EMF-IncQuery is a framework for defining declarative queries over EMF models, and executing them efficiently without manual coding.

For the query language, we reuse the concepts of graph patterns (which is a key concept in many graph transformation tools) as a concise and easy way to specify complex structural model queries. High runtime performance is achieved by adapting incremental graph pattern matching techniques.

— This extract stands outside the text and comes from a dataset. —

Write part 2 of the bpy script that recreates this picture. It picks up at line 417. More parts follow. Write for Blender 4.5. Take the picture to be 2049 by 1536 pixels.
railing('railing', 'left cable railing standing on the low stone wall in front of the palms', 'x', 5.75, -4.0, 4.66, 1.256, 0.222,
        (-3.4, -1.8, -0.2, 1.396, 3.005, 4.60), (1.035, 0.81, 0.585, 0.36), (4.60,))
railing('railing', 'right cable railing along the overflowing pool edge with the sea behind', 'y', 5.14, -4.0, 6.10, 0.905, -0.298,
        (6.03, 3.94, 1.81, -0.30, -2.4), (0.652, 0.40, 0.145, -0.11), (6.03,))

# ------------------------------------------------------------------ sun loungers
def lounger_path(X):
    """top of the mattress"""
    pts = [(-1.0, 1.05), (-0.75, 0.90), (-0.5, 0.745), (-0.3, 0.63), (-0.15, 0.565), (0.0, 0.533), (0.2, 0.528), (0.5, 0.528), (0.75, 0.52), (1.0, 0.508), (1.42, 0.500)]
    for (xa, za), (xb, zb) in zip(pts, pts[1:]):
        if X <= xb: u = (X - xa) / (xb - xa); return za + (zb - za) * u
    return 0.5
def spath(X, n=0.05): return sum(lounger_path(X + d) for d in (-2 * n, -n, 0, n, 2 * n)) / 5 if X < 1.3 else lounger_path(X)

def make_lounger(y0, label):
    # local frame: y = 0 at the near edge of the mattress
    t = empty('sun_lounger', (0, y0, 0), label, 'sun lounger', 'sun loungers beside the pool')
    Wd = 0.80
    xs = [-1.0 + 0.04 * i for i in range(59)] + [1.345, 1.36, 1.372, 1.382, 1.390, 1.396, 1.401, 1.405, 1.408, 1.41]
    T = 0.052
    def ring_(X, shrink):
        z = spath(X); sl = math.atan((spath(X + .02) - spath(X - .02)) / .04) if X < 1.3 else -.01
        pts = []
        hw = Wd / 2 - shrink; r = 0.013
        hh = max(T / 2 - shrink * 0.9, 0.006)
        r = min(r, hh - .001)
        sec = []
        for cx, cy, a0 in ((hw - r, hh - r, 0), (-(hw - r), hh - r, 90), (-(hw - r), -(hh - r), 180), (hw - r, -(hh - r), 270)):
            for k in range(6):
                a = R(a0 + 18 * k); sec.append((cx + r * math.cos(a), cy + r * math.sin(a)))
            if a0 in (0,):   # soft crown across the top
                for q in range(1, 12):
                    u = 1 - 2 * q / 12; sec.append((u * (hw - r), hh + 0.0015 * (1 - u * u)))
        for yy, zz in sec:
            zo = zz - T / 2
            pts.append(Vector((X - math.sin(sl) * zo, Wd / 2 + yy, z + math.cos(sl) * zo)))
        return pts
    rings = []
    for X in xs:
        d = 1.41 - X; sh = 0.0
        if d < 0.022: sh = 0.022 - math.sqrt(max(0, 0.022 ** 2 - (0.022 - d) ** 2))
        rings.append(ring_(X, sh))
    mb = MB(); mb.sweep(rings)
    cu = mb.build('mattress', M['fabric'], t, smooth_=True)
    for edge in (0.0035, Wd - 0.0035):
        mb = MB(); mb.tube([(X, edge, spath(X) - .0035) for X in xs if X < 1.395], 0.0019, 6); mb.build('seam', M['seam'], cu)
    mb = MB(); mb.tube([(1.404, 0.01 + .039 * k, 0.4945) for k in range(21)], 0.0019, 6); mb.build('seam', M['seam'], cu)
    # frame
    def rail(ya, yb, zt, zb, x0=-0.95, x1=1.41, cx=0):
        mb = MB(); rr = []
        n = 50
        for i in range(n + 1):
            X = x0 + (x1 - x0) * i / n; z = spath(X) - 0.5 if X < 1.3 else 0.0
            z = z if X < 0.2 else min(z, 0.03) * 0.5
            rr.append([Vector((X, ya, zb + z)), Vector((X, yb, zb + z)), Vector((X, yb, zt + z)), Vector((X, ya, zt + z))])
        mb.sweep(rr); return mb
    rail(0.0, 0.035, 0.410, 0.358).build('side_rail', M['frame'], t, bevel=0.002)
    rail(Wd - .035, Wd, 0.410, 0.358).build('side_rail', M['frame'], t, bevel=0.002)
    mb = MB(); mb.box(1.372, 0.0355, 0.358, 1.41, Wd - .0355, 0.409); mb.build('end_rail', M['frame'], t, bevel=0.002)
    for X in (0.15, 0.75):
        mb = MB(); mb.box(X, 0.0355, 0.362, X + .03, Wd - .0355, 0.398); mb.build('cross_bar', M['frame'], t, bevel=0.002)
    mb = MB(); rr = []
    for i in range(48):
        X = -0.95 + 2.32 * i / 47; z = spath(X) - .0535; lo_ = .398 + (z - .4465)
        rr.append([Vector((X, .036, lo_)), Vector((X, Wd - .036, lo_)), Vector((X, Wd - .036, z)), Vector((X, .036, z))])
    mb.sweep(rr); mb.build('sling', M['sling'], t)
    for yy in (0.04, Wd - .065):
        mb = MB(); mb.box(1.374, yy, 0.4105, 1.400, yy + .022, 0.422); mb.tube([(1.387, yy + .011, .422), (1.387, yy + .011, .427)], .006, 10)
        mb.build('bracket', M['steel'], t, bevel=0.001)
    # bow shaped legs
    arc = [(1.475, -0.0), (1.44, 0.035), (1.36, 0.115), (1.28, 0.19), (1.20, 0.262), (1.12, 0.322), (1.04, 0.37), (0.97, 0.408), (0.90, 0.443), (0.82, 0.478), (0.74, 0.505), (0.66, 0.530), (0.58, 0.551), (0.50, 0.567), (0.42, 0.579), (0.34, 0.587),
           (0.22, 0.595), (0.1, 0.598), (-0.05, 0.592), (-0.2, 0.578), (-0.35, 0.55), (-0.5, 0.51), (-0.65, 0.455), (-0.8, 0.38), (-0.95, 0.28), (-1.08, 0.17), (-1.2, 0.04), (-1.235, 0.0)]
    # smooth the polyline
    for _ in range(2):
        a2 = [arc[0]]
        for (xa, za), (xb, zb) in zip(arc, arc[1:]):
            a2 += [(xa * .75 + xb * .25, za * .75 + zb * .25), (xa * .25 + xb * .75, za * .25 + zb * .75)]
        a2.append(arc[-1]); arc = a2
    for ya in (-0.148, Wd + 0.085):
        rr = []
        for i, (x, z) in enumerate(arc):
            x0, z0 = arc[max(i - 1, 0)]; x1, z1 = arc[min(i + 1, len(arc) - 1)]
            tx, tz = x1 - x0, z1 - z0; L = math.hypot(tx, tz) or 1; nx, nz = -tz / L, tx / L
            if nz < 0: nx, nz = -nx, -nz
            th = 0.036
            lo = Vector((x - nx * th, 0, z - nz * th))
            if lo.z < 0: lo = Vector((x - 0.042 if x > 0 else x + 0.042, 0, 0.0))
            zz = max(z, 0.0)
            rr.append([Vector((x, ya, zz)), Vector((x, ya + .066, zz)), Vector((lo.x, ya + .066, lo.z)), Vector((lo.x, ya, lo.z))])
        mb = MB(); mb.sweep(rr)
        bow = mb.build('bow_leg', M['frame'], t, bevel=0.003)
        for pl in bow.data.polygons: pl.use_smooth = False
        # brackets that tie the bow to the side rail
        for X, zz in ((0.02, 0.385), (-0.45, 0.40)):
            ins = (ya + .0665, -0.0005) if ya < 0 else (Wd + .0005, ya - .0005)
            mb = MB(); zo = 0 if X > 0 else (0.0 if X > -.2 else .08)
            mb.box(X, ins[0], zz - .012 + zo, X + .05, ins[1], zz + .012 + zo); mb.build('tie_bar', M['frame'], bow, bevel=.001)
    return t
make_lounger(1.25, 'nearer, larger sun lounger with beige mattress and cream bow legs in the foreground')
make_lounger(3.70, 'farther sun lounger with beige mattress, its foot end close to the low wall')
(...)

We believe the average programmer using EMF models will like EMF-IncQuery for the following reasons:

  • declarative queries can be evaluated over EMF without manually traversing the models,
  • complex interrelated constellations of EMF objects can be easily formulated as a graph pattern,
    • the language is expressive and provides powerful features such as negation or counting,
    • graph patterns are composable and reusable,
    • queries can be evaluated with great freedom, i.e. input and output parameters can be selected at run-time,
    • some frequently encountered shortcomings of EMF’s interfaces are addressed:
      • easy and efficient enumeration of all instances of a class regardless of location,
      • simple backwards navigation along all kinds of references (even without eOpposite)
      • finding objects based on attribute value,
  • the incremental query evaluation mechanism offers a significant performance boost when frequently querying complex structural patterns with a moderate amount of modifications in-between (e.g. during continuous validation),
  • from the declarative representation of queries, pattern matcher code is generated which can be distributed as Eclipse plug-ins with very few dependencies.